Boris Pahor è uno scrittore sloveno nato a Trieste, quando la città faceva ancora parte dell'Impero austro-ungarico. Il 26 agosto ha compiuto 106 anni. Ci sono volute decine di libri, una Legion d'onore, traduzioni in inglese, francese, tedesco, persino finlandese, prima che - una decina di anni fa - l'Italia si accorgesse di lui. «Ho avuto una vita impensabile», dice al telefono con un filo di voce quest'uomo minuto, dai capelli candidi, sempre lucido e pronto a opporsi ad ogni forma di totalitarismo.

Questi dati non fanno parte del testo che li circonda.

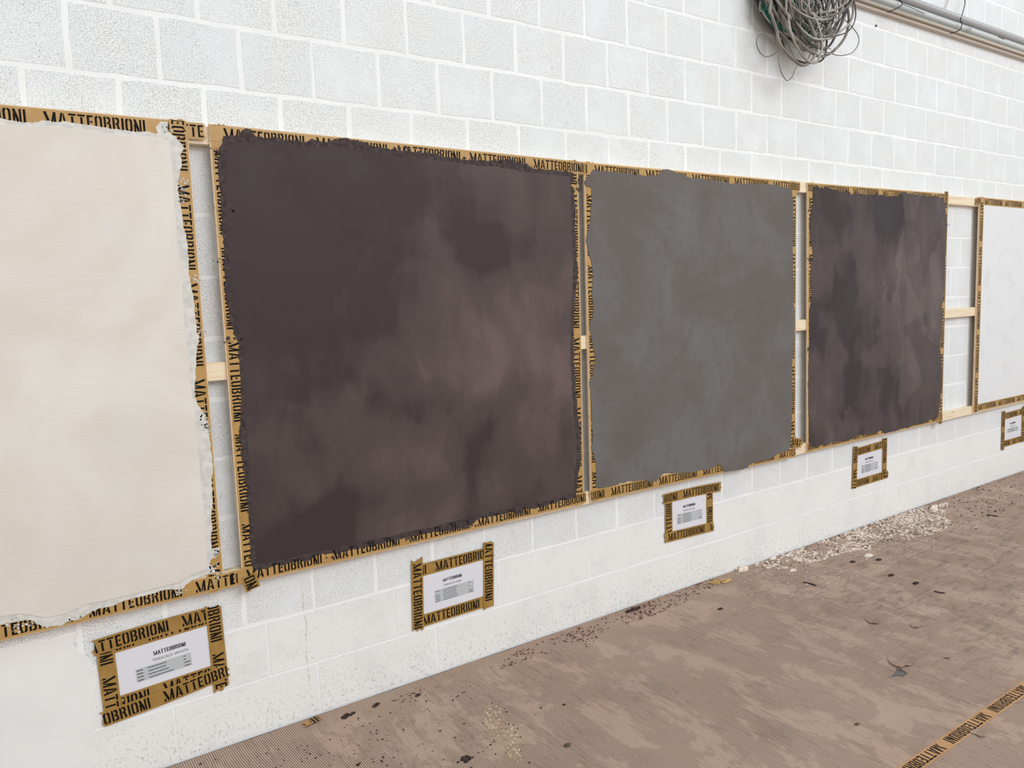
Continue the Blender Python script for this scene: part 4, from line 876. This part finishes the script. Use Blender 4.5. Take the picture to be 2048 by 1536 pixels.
poly4 = [(2.1672, -0.3335), (2.2, -0.3678), (2.1656, -0.4591), (2.1623, -0.536), (2.1022, -0.6376), (2.0621, -0.7093), (2.0451, -0.6628), (2.065, -0.5733), (2.085, -0.4955), (2.0864, -0.4179), (2.1093, -0.3742)]
stuff('straw_chips', MAT['straw'], 'small patch of straw-coloured chips on the cardboard in the foreground', 'chips', lambda mb: poly_scatter(mb, poly4, 700, .0011, .0040, 2, 12.0), (2.2, -0.4, CZ))
poly5 = [(1.2035, -0.0522), (1.3468, -0.0571), (1.6203, -0.0771), (2.1692, -0.0493), (2.2231, -0.3327), (2.1228, -0.7753), (1.1464, -0.0287)]
poly6 = [(5.9889, 0.0403), (6.771, 0.037), (7.392, 0.0203), (6.4812, -0.3673), (5.5955, -0.4912), (5.4231, -0.3417)]
stuff('dark_crumbs', MAT['dark'], 'fine dark plaster crumbs scattered over the near cardboard', 'rubble', lambda mb: poly_scatter(mb, poly5, 420, .0012, .0050, 3, 7.0), (1.8, -0.2, CZ))
stuff('dark_crumbs', MAT['dark'], 'dark crumbs among the pale rubble at the wall foot', 'rubble', lambda mb: poly_scatter(mb, poly1, 420, .003, .008, 2.0, 5.0), (5.0, -0.2, CZ))
stuff('dark_crumbs', MAT['dark'], 'dark crumbs by the wall beyond the pale rubble', 'rubble', lambda mb: poly_scatter(mb, poly6, 300, .002, .009, 3, 4.0), (6.6, -0.3, CZ))

def chunk(name, loc, rx, ry, h, mat, label, cat, seed, pieces=1, spread=0.0, group=None, rot=0.0):
    rs = random.Random(seed); mb = MB()
    for p in range(pieces):
        ox, oy = (0, 0) if p == 0 else (rs.gauss(0, spread), rs.gauss(0, spread * .6)); s = 1 if pieces == 1 else (1.0 if p == 0 else rs.uniform(.25, .6)); n = 11; i0 = len(mb.v); R0 = [rs.uniform(.78, 1.15) for _ in range(n)]
        for k, hh in ((1.0, 0), (.93, .55), (.62, 1.0)):
            for j in range(n):
                a = 2 * PI * j / n; x, y = rx * s * k * R0[j] * math.cos(a), ry * s * k * R0[j] * math.sin(a)
                mb.v.append((ox + x * math.cos(rot) - y * math.sin(rot), oy + x * math.sin(rot) + y * math.cos(rot), h * hh * (s ** .5) * rs.uniform(.85, 1.1)))
        for L_ in range(2):
            for j in range(n): a, b = i0 + L_ * n + j, i0 + L_ * n + (j + 1) % n; mb.f.append((a, b, b + n, a + n))
        mb.f.append(tuple(i0 + 2 * n + j for j in range(n)))
        mb.f.append(tuple(i0 + j for j in reversed(range(n))))
    o = mb.build(name, mat, None, (loc[0], loc[1], CZ)); tag(o, label, cat, group); return o
LP = [(1.7123, -0.0826), (1.8354, -0.0794), (1.9936, -0.1122), (1.935, -0.5717), (2.2413, -0.7126), (3.4958, -0.2926), (3.9849, -0.0287), (4.1781, -0.2), (4.2461, -0.0233), (4.687, -0.3208), (4.7039, -0.42), (4.5279, -0.3235), (4.6606, -0.3939), (4.4934, -0.5578), (4.4827, -0.6922), (1.7449, -0.0784), (1.6365, -0.3835), (2.0408, -0.5106), (5.8039, -0.1107), (5.1649, 0.0189), (2.3899, -0.5071), (2.3111, -0.4717), (4.4342, -0.9605), (4.1888, -0.9287), (2.8118, -1.2635), (3.1012, -1.2199)]
D_ = 'plaster scrap'
chunk('dark_plaster_scrap', LP[0], .016, .010, .006, MAT['dark'], 'crumbling dark plaster scrap near the tape scrap at the wall foot', D_, 1, 5, .010)
chunk('dark_plaster_scrap', LP[15], .009, .006, .005, MAT['dark'], 'small dark plaster crumb just right of the crumbling scrap near the wall', D_, 2, 3, .007)
chunk('dark_plaster_scrap', LP[1], .020, .009, .006, MAT['dark'], 'elongated dark plaster scrap lying under the second sheet', D_, 3, 3, .010, rot=.5)
chunk('dark_plaster_scrap', LP[2], .013, .008, .006, MAT['dark'], 'rounded dark plaster scrap farthest from the tape scrap in its row', D_, 4, 3, .010)
chunk('dark_plaster_scrap', LP[3], .017, .012, .004, MAT['dark'], 'grainy dark patch of plaster at the bottom edge of the picture', D_, 5, 26, .013)
chunk('flat_plaster_scrap', LP[4], .015, .012, .003, MAT['olive'], 'flat olive-brown plaster scrap right of the straw chips', D_, 6)
chunk('dark_plaster_scrap', LP[5], .022, .011, .004, MAT['dark'], 'flat oval dark scrap alone on the cardboard below the third sheet', D_, 7)
chunk('pale_plaster_lump', LP[6], .040, .022, .022, MAT['pale'], 'big pale plaster lump at the near end of the rubble, by the wall', D_, 8, 3, .02)
chunk('pale_plaster_lump', LP[7], .026, .014, .007, MAT['pale'], 'flat oval pale plaster chip in front of the rubble', D_, 9)
chunk('pale_plaster_lump', LP[8], .026, .012, .010, MAT['pale'], 'oval pale plaster chip at the wall, near end of the rubble', D_, 10)
chunk('pale_plaster_lump', LP[9], .034, .020, .007, MAT['pale'], 'pale flat plaster chip between the dark scraps before the rubble', D_, 11, 2, .02)
chunk('pale_plaster_lump', LP[18], .045, .022, .030, MAT['pale'], 'tall pale plaster lump at the far end of the rubble', D_, 12, 2, .03)
for k, lab in ((11, 'dark oval scrap left of the pale flat chip before the rubble'), (12, 'dark oval scrap right of the pale flat chip before the rubble'), (13, 'dark oval scrap below the tan stain on the cardboard'), (14, 'dark rounded scrap alone on the far cardboard')):
    chunk('dark_plaster_scrap', LP[k], .022, .012, .006, MAT['dark'], lab, D_, 20 + k)
chunk('dark_plaster_scrap', LP[16], .007, .005, .004, MAT['dark'], 'tiny dark scrap at the bottom edge under the wall corner', D_, 51, 2, .004)
chunk('dark_plaster_scrap', LP[20], .007, .004, .004, MAT['dark'], 'tiny black scrap up and right of the straw chips', D_, 52)
chunk('dark_plaster_scrap', LP[21], .007, .004, .003, MAT['olive'], 'tiny brown scrap up and right of the straw chips', D_, 53)
chunk('flat_plaster_scrap', LP[25], .011, .006, .004, MAT['olive'], 'small brownish crumb left of the floor tape line', D_, 54, 2, .004)
# sticks and strips
def strip(name, a, b, w, h, mat, label, cat, bend=0.0):
    a, b = Vector(a), Vector(b); m = (a + b) / 2 + Vector((-(b - a).y, (b - a).x)) * bend; pts = spline([(a.x, a.y, 0), (m.x, m.y, 0), (b.x, b.y, 0)], 6); mb = MB(); n = len(pts)
    for i, p in enumerate(pts):
        d = (pts[min(i + 1, n - 1)] - pts[max(i - 1, 0)]).normalized(); q = Vector((-d.y, d.x, 0)); ww = w * (0.55 + .45 * math.sin(PI * (i + .5) / n)) / 2
        mb.v += [p - q * ww, p + q * ww, p + q * ww * .7 + Vector((0, 0, h)), p - q * ww * .7 + Vector((0, 0, h))]
    for i in range(n - 1):
        for j in range(4): a_, b_ = i * 4 + j, i * 4 + (j + 1) % 4; mb.f.append((a_, b_, b_ + 4, a_ + 4))
    mb.f += [(3, 2, 1, 0), tuple((n - 1) * 4 + j for j in range(4))]
    c = pts[n // 2].copy(); mb.v = [Vector(v_) - c for v_ in mb.v]; o = mb.build(name, mat, None, (c.x, c.y, CZ)); tag(o, label, cat); return o
SP = [(3.1215, -0.0474), (3.2124, -0.0467), (4.0719, -0.3344), (4.0805, -0.4028), (4.4475, -0.7981), (4.4622, -0.8427), (5.9258, -0.3876), (5.9501, -0.4387)]
strip('dark_wood_splinter', SP[0], SP[1], .014, .010, MAT['dark'], 'dark brown wood splinter at the wall foot among reddish crumbs', 'splinter')
strip('dark_shaving', SP[2], SP[3], .012, .004, MAT['dark'], 'thin dark shaving alone on the cardboard before the rubble', 'shaving', .1)
strip('dark_shaving', SP[4], SP[5], .010, .004, MAT['dark'], 'thin dark shaving farther off, towards the right edge', 'shaving', -.1)
strip('dark_shaving', SP[6], SP[7], .012, .006, MAT['dark'], 'curved dark shaving beyond the rubble, near the right edge', 'shaving', .2)
YP = [(3.7049, -0.0393), (3.7293, -0.0773), (3.7456, -0.037), (3.767, -0.0907), (3.8228, -0.0829), (3.7636, -0.061)]
mb = MB(); c = Vector((YP[0][0] + .08, YP[0][1], 0))
for k in range(4):
    pts = [(p[0] - c.x + rs.uniform(-.012, .012), p[1] - c.y + rs.uniform(-.012, .012), .0035 + rs.uniform(0, .004)) for p in YP]; mb.tube(spline(pts, 5), .0016, 5)
o = mb.build('yellow_fibre_tangle', MAT['yellow'], None, (c.x, c.y, CZ)); tag(o, 'little tangle of yellow fibre by the wall before the rubble', 'fibre')
# torn bit of printed tape at the wall foot
TS = [(1.5843, -0.033), (1.6354, -0.0355), (1.6133, -0.0555), (1.5954, -0.0538)]
ts = empty('tape_scrap', (TS[0][0], TS[0][1], CZ)); tag(ts, 'torn scrap of brown printed tape at the foot of the wall', 'tape scrap')
tape(ts, (-0.010, -0.028), (0.050, -0.020), 1, (-0.14, -0.026), 0.001, 0, name='tape_piece', to3=lambda p, h: (p.x, p.y, .0008 + h + abs(p.x) * .08), seed=71, rag=0.008, width=0.034)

A 7 anni (1920) fu testimone del rogo del Narodni dom, la casa della cultura slovena, fu bruciata dagli squadristi fascisti: erano i prodromi della dittatura.
Intervistato sul messaggio che vorrebbe lanciare ai giovani ha suggerito loro «Di non accontentarsi della società di oggi, di cercare di migliorarla, di non adeguarsi a questo tempo disgraziato in cui nessun problema si risolve, un'epoca piena di illusioni, che muoiono ancor prima di nascere. Cercate di creare una società onesta, che si occupi dell'uomo comune, di coloro che vanno all'estero, per cercare un'occupazione e cominciare una nuova vita».